The idea behind it was a good one - if you’re selling a book about cats, and you update the book to fix some typos (easy to do with Kindle for example) you don’t want to lose all your reviews.

And then they added a feature where if multiple marketplace vendors are selling the same thing it combines them.

And a third feature lets you classify items as various colors of a product (but the same product - think blue vs pink socks) and all the reviews get combined.

So if you do all three in the right order you can change anything to anything now, even taking another listing.


It's a good feature, it just needs more safeguards.

I'd also like to see a feature where established customers ($x bought over y time) can flag an entry as suspect--an entry gets enough flags and a human looks at it. If the entry turns out to be suspect everyone who flagged it gets a bit more flagging reputation, if it's wrong they get a bit less. The more flagging reputation you have the more your flag counts towards getting a human to investigate.


> you update the book to fix some typos (easy to do with Kindle for example) you don’t want to lose all your reviews.

Disagree. They should do what Apple does for App Store reviews. Reviews of the latest version only, with other reviews as “background” data.

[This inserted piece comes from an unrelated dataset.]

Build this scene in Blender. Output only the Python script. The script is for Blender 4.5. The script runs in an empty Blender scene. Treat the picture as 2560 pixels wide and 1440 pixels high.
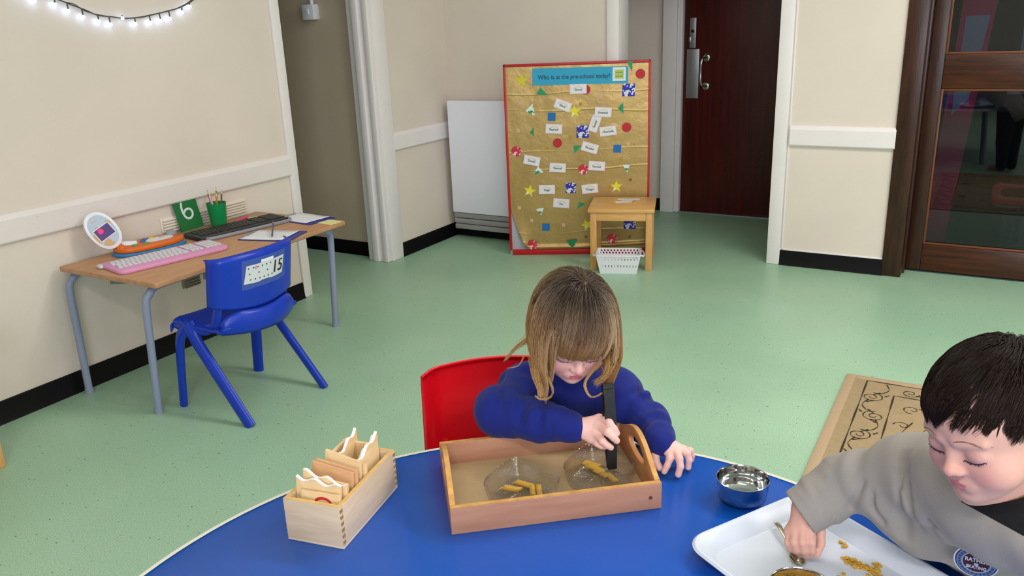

I don't think anyone would mind that (even the scammers) - because what the scammers want is "Five/four star" and "400 reviews" to show - they don't care what the actual reviews even say.


> And then they added a feature where if multiple marketplace vendors are selling the same thing it combines them.

It's more the other way around. Initially you could only sell something on marketplace if it was something Amazon already listed, usually a book. There would be an option on the Amazon listing to buy it elsewhere and if you selected that there would be a list of non-Amazon sellers you could buy the book from - these would normally be individuals reselling books they had finished reading.